«Filas de comentadores pedem, em modo Miss Mundo, uma campanha que não se espoje na “lama”, expressão para o escrutínio às relações financeiras de um primeiro-ministro em exercício com empresas que dependem de decisões do Estado. Isto até seria possível, mas não aconselhável, em eleições normais, mesmo com um candidato sob suspeição. É impossível quando foi o próprio a exigir um plebiscito à sua honestidade. O tema desta campanha são mesmo os “becos de natureza pessoal e ética” de Montenegro, usando um eufemismo do Presidente. E há pelo menos um beco que, vença quem vencer, continua¬rá sem saída: nenhum primeiro-ministro pode receber uma avença, diretamente ou através de uma empresa de fachada, ou pode achar que as suas relações empresariais estão defendidas por qualquer tipo de sigilo. A CPI teria servido para que a vitimização em campanha não ocupasse o lugar do escrutínio no Parlamento. E a certeza que o primeiro-ministro iria ser “torrado” é sinal de pouca confiança nos factos e nas provas.
Fora isto, o que há para debater? Os programas dos partidos serão semelhantes aos do ano passado, os líderes são todos os mesmos. De lá para cá o mundo mudou, mas não estou seguro de que os dois principais candidatos tenham coisas diferentes a dizer sobre as consequências da vitória de Trump. Insensível a três eleições e dois Governos em quatro anos, a nossa economia foi crescendo, enquanto saltávamos entre crises políticas ao dobro do ritmo da zona euro. As crises do SNS e da habitação continuam a agravar-se, com a ajuda de uma desastrosa ministra da Saúde e de políticas que inflacionaram ainda mais os preços das casas. Pelo menos as promessas de soluções em 60 dias não se repetirão. O dinheiro do excedente herdado foi distribuído, como se esperava, a pensar num ciclo curto. É o trunfo deste Governo, depois de Costa nos ter andado a dizer que era insustentável responder às exigências de professores, polícias e oficiais de justiça. Com custos para a eficácia do Estado e, já agora, para o PS.
O Governo também não caiu por um bloqueio político ou por ação da oposição, como na Madeira. O PS viabilizou-lhe o programa e o Orçamento, com alterações que, no fim, se resumiram a matar uma versão do IRS Jovem que até Montenegro reconheceu ser disparatada e descer menos um ponto percentual o IRC. E há poucas semanas inviabilizou duas moções de censura. O Presidente foi amigo e poucas leis tiveram de passar pela Assembleia da República. Nunca um Governo com uma base parlamentar tão curta teve tanto espaço de manobra.

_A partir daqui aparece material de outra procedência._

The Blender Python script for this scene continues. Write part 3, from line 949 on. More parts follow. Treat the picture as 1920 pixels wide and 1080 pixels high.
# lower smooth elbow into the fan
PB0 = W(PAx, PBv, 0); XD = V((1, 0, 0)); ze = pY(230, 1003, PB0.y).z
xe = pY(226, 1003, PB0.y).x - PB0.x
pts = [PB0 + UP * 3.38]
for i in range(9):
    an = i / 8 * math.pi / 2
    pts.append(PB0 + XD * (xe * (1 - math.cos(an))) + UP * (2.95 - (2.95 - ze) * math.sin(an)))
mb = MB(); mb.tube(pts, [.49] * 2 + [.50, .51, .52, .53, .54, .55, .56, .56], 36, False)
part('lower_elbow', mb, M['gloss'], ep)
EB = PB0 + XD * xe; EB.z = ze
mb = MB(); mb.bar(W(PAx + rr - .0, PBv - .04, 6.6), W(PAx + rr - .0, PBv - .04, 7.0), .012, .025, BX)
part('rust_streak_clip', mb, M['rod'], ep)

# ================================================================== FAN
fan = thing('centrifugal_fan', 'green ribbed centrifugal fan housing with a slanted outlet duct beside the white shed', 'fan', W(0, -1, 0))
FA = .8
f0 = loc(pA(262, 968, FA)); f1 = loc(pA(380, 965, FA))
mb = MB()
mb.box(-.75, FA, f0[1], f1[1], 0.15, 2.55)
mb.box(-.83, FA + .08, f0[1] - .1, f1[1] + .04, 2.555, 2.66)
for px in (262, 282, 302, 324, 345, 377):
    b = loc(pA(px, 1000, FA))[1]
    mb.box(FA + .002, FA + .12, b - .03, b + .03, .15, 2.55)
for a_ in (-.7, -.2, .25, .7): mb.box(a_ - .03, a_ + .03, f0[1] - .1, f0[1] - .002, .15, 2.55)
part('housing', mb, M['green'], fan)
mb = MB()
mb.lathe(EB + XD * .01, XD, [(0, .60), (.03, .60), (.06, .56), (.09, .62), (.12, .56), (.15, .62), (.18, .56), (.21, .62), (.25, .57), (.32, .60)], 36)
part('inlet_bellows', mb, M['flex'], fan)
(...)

Passado um ano das últimas eleições, e sem um bloqueio que tenha impedido a governação, como raio poderíamos não passar uma campanha a discutir a falta de ética de Montenegro? É a única razão para termos sido obrigados pelo próprio a voltar às urnas. É verdade que, com a atual intensidade mediática, tudo cansa muito depressa. O arrastão, que mistura o relevante com o acessório, o rigoroso com a mentira, tende a dessensibilizar as pessoas. Mas que o PSD não se iluda: mesmo desfocado, o perfil de Luís Montenegro mudou para sempre e com toda a justiça. As pessoas nunca mais o verão da mesma forma. E que o PS não se iluda: seria um enorme erro Pedro Nuno Santos concentrar o seu discurso nestes casos. O estrago já foi feito por Montenegro e pairará na campanha. O resto será feito pelos outros partidos, figuras secundárias do PS e notícias que saiam. O líder da oposição precisa de conquistar o que faltou há um ano: credibilidade para converter o desgaste de Montenegro em voto no PS. Não faltam indecisos numas eleições que ninguém queria. Falta confiança numa alternativa. Isso não se faz a falar da empresa do primeiro-ministro.
Estou convencido de que, com mais ou menos clareza, a maioria dos portugueses já percebeu que as relações de Montenegro com algumas empresas são, sendo delicado, muito pouco saudáveis. O que nos será perguntado não é se acreditamos nele. Suspeito que, se dependesse apenas disso, a sua vitória seria improvável. O que nos será perguntado é se, havendo uma situação económica estável e tendo distribuído dinheiro, nos importamos com a vulnerabilidade de quem nos governa. É que isto não vai desaparecer depois das eleições. Acontecendo depois de Sócrates, este “plebiscito” será mais sobre nós do que sobre o primeiro-ministro. Em geral, sou pouco otimista em relação à exigência da maioria das pessoas nesta matéria. Se a vitória do ano passado não tivesse sido tão curta, ia ao Estoril apostar que Montenegro se aguentava, como Albuquerque se aguentará. Veremos se o líder do PS, que ao fim do ano já não é visto como “irresponsável”, consegue conquistar mais do que a deceção ética com Montenegro.»